=== Recorded information ===
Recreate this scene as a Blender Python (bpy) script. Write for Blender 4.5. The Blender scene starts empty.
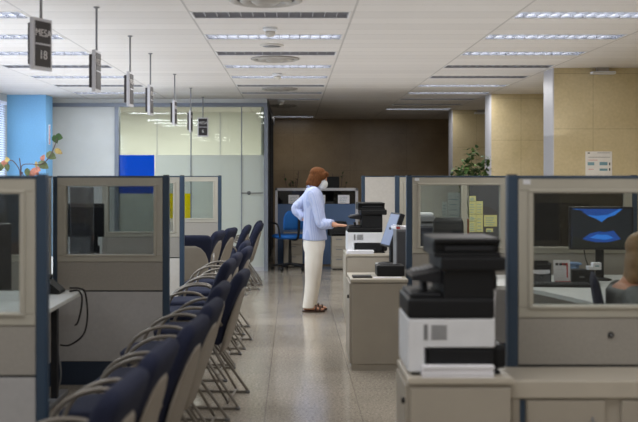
import bpy, bmesh, math, random
from mathutils import Vector, Matrix
random.seed(7)
D = bpy.data; SC = bpy.context.scene; COL = SC.collection
PI = math.pi; F = 1020.0; CX = 293.5; HY = 176.0; CZ = 1.49

def PX(x, y): return (x - CX) * y / F            # pixel column -> world X at depth y
def PZ(p, y): return CZ - (p - HY) * y / F       # pixel row -> world Z at depth y

# ------------------------------------------------------------------ materials
def lin(c):
    def f(v):
        v /= 255.0
        return v / 12.92 if v <= .04045 else ((v + .055) / 1.055) ** 2.4
    return (f(c[0]), f(c[1]), f(c[2]), 1)

MATS = {}
def M(name, col, rough=.5, metal=0.0, noise=.0, scale=12, bump=0.0, emit=0.0, spec=.5, stretch=None, detail=4, sheen=0):
    if name in MATS: return MATS[name]
    m = D.materials.new(name); m.use_nodes = True; nt = m.node_tree; N = nt.nodes; L = nt.links
    b = N['Principled BSDF']; c = lin(col)
    b.inputs['Base Color'].default_value = c; b.inputs['Roughness'].default_value = rough
    b.inputs['Metallic'].default_value = metal; b.inputs['Specular IOR Level'].default_value = spec
    if sheen: b.inputs['Sheen Weight'].default_value = sheen
    if emit:
        b.inputs['Emission Color'].default_value = c; b.inputs['Emission Strength'].default_value = emit
    tc = N.new('ShaderNodeTexCoord'); mp = N.new('ShaderNodeMapping'); nz = N.new('ShaderNodeTexNoise')
    if stretch: mp.inputs['Scale'].default_value = stretch
    nz.inputs['Scale'].default_value = scale; nz.inputs['Detail'].default_value = detail
    L.new(tc.outputs['Object'], mp.inputs['Vector']); L.new(mp.outputs['Vector'], nz.inputs['Vector'])
    n = max(noise, .04)
    rp = N.new('ShaderNodeValToRGB'); e = rp.color_ramp.elements
    e[0].position = .3; e[1].position = .7
    e[0].color = tuple(v * (1 - n) for v in c[:3]) + (1,); e[1].color = tuple(min(1, v * (1 + n)) for v in c[:3]) + (1,)
    L.new(nz.outputs['Fac'], rp.inputs['Fac']); L.new(rp.outputs['Color'], b.inputs['Base Color'])
    if bump:
        bp = N.new('ShaderNodeBump'); bp.inputs['Strength'].default_value = bump; bp.inputs['Distance'].default_value = .01
        L.new(nz.outputs['Fac'], bp.inputs['Height']); L.new(bp.outputs['Normal'], b.inputs['Normal'])
    MATS[name] = m; return m

def glass(name, tint, gloss=.07, haze=None, hazef=0.0):
    m = D.materials.new(name); m.use_nodes = True; nt = m.node_tree; N = nt.nodes; L = nt.links
    N.remove(N['Principled BSDF']); out = N['Material Output']
    t = N.new('ShaderNodeBsdfTransparent'); t.inputs['Color'].default_value = lin(tint)
    g = N.new('ShaderNodeBsdfGlossy'); g.inputs['Roughness'].default_value = .02
    lw = N.new('ShaderNodeLayerWeight'); lw.inputs['Blend'].default_value = .25
    mt = N.new('ShaderNodeMath'); mt.operation = 'MULTIPLY_ADD'; mt.inputs[1].default_value = .5; mt.inputs[2].default_value = gloss
    mx = N.new('ShaderNodeMixShader')
    L.new(lw.outputs['Fresnel'], mt.inputs[0]); L.new(mt.outputs[0], mx.inputs['Fac'])
    first = t
    if haze:
        d = N.new('ShaderNodeBsdfTranslucent'); d.inputs['Color'].default_value = lin(haze)
        d2 = N.new('ShaderNodeBsdfDiffuse'); d2.inputs['Color'].default_value = lin(haze)
        m2 = N.new('ShaderNodeMixShader'); m2.inputs['Fac'].default_value = .5
        L.new(d.outputs[0], m2.inputs[1]); L.new(d2.outputs[0], m2.inputs[2])
        m1 = N.new('ShaderNodeMixShader'); m1.inputs['Fac'].default_value = hazef
        L.new(t.outputs[0], m1.inputs[1]); L.new(m2.outputs[0], m1.inputs[2]); first = m1
    L.new(first.outputs[0], mx.inputs[1]); L.new(g.outputs[0], mx.inputs[2]); L.new(mx.outputs[0], out.inputs['Surface'])
    return m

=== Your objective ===
All of the material above is to be copied exactly, except for its images.

=== Answer to this exercise ===
Recreate this scene as a Blender Python (bpy) script. Write for Blender 4.5. The Blender scene starts empty.
import bpy, bmesh, math, random
from mathutils import Vector, Matrix
random.seed(7)
D = bpy.data; SC = bpy.context.scene; COL = SC.collection
PI = math.pi; F = 1020.0; CX = 293.5; HY = 176.0; CZ = 1.49

def PX(x, y): return (x - CX) * y / F            # pixel column -> world X at depth y
def PZ(p, y): return CZ - (p - HY) * y / F       # pixel row -> world Z at depth y

# ------------------------------------------------------------------ materials
def lin(c):
    def f(v):
        v /= 255.0
        return v / 12.92 if v <= .04045 else ((v + .055) / 1.055) ** 2.4
    return (f(c[0]), f(c[1]), f(c[2]), 1)

MATS = {}
def M(name, col, rough=.5, metal=0.0, noise=.0, scale=12, bump=0.0, emit=0.0, spec=.5, stretch=None, detail=4, sheen=0):
    if name in MATS: return MATS[name]
    m = D.materials.new(name); m.use_nodes = True; nt = m.node_tree; N = nt.nodes; L = nt.links
    b = N['Principled BSDF']; c = lin(col)
    b.inputs['Base Color'].default_value = c; b.inputs['Roughness'].default_value = rough
    b.inputs['Metallic'].default_value = metal; b.inputs['Specular IOR Level'].default_value = spec
    if sheen: b.inputs['Sheen Weight'].default_value = sheen
    if emit:
        b.inputs['Emission Color'].default_value = c; b.inputs['Emission Strength'].default_value = emit
    tc = N.new('ShaderNodeTexCoord'); mp = N.new('ShaderNodeMapping'); nz = N.new('ShaderNodeTexNoise')
    if stretch: mp.inputs['Scale'].default_value = stretch
    nz.inputs['Scale'].default_value = scale; nz.inputs['Detail'].default_value = detail
    L.new(tc.outputs['Object'], mp.inputs['Vector']); L.new(mp.outputs['Vector'], nz.inputs['Vector'])
    n = max(noise, .04)
    rp = N.new('ShaderNodeValToRGB'); e = rp.color_ramp.elements
    e[0].position = .3; e[1].position = .7
    e[0].color = tuple(v * (1 - n) for v in c[:3]) + (1,); e[1].color = tuple(min(1, v * (1 + n)) for v in c[:3]) + (1,)
    L.new(nz.outputs['Fac'], rp.inputs['Fac']); L.new(rp.outputs['Color'], b.inputs['Base Color'])
    if bump:
        bp = N.new('ShaderNodeBump'); bp.inputs['Strength'].default_value = bump; bp.inputs['Distance'].default_value = .01
        L.new(nz.outputs['Fac'], bp.inputs['Height']); L.new(bp.outputs['Normal'], b.inputs['Normal'])
    MATS[name] = m; return m

def glass(name, tint, gloss=.07, haze=None, hazef=0.0):
    m = D.materials.new(name); m.use_nodes = True; nt = m.node_tree; N = nt.nodes; L = nt.links
    N.remove(N['Principled BSDF']); out = N['Material Output']
    t = N.new('ShaderNodeBsdfTransparent'); t.inputs['Color'].default_value = lin(tint)
    g = N.new('ShaderNodeBsdfGlossy'); g.inputs['Roughness'].default_value = .02
    lw = N.new('ShaderNodeLayerWeight'); lw.inputs['Blend'].default_value = .25
    mt = N.new('ShaderNodeMath'); mt.operation = 'MULTIPLY_ADD'; mt.inputs[1].default_value = .5; mt.inputs[2].default_value = gloss
    mx = N.new('ShaderNodeMixShader')
    L.new(lw.outputs['Fresnel'], mt.inputs[0]); L.new(mt.outputs[0], mx.inputs['Fac'])
    first = t
    if haze:
        d = N.new('ShaderNodeBsdfTranslucent'); d.inputs['Color'].default_value = lin(haze)
        d2 = N.new('ShaderNodeBsdfDiffuse'); d2.inputs['Color'].default_value = lin(haze)
        m2 = N.new('ShaderNodeMixShader'); m2.inputs['Fac'].default_value = .5
        L.new(d.outputs[0], m2.inputs[1]); L.new(d2.outputs[0], m2.inputs[2])
        m1 = N.new('ShaderNodeMixShader'); m1.inputs['Fac'].default_value = hazef
        L.new(t.outputs[0], m1.inputs[1]); L.new(m2.outputs[0], m1.inputs[2]); first = m1
    L.new(first.outputs[0], mx.inputs[1]); L.new(g.outputs[0], mx.inputs[2]); L.new(mx.outputs[0], out.inputs['Surface'])
    return m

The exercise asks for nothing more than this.